GW treats several rooms for bed bugs

Media Credit: Dan Rich | Contributing Photo Editor

Several rooms in Shenkman Hall are being treated for bed bugs, and a room was also recently treated for cockroaches.

Updated: Dec. 7, 2015 at 3:53 p.m.

The University is treating three incidents of bed bugs in residence hall rooms, a University spokesman confirmed last week.

University spokesman Kurtis Hiatt said there are three “isolated incidents” of bed bugs in GW residence halls recently, but declined to say which buildings were affected.

He said the University is removing the bed bugs through a thermal remediation technique, which involves using heat in rooms to kill the bed bugs.
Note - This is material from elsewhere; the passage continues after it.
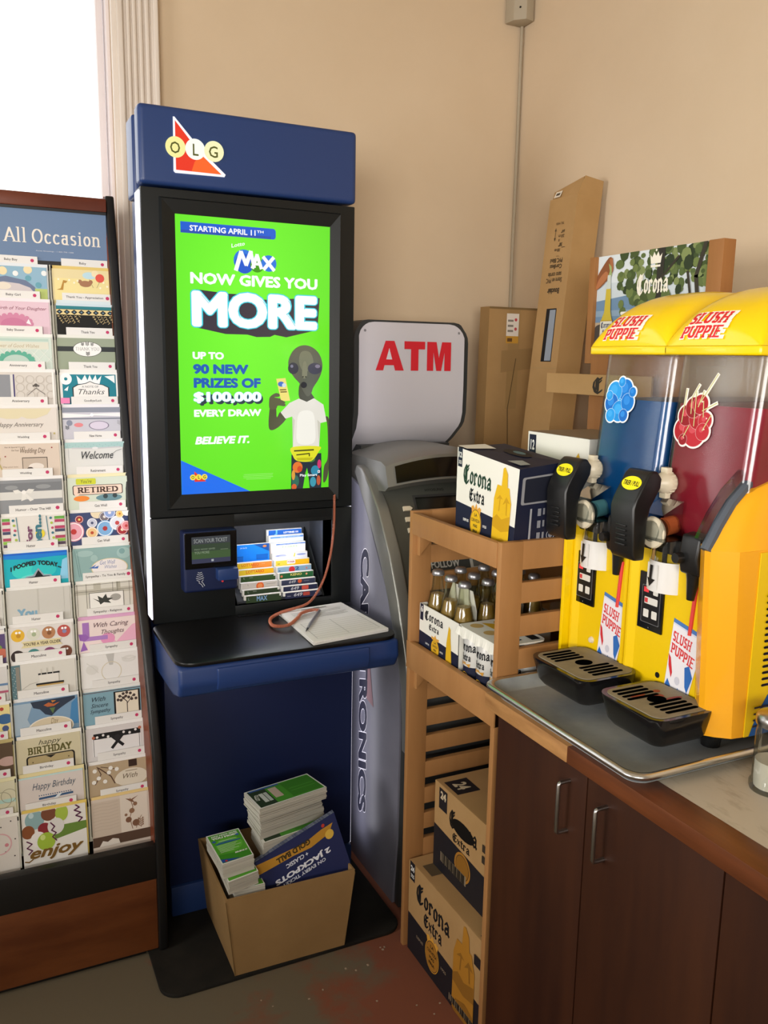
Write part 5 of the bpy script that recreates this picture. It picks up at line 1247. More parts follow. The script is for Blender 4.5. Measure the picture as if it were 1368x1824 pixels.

“We continue to monitor the rooms as well as adjacent areas to determine whether additional treatments are necessary,” Hiatt said.

GW also placed a notice in the 10th floor trash room of Shenkman Hall that the room was being treated for cockroaches.

The notice said GW workers would be treating the room with various chemicals and insecticides on Nov. 24, adding that the chemicals are “reduced risk” and registered by the Environmental Protection Agency and the D.C. Department of Energy and the Environment.

“The chemicals we use will treat most general pests, and are safe when used according to the label instructions,” the notice reads.

Earlier this semester, rooms in other residence halls like Munson Hall have been treated for cockroaches.

This post was updated to reflect the following correction:
The Hatchet incorrectly reported that Shenkman Hall rooms were being treated for bed bugs. University spokesman Kurtis Hiatt declined to say what rooms on campus were being treated. We regret this error.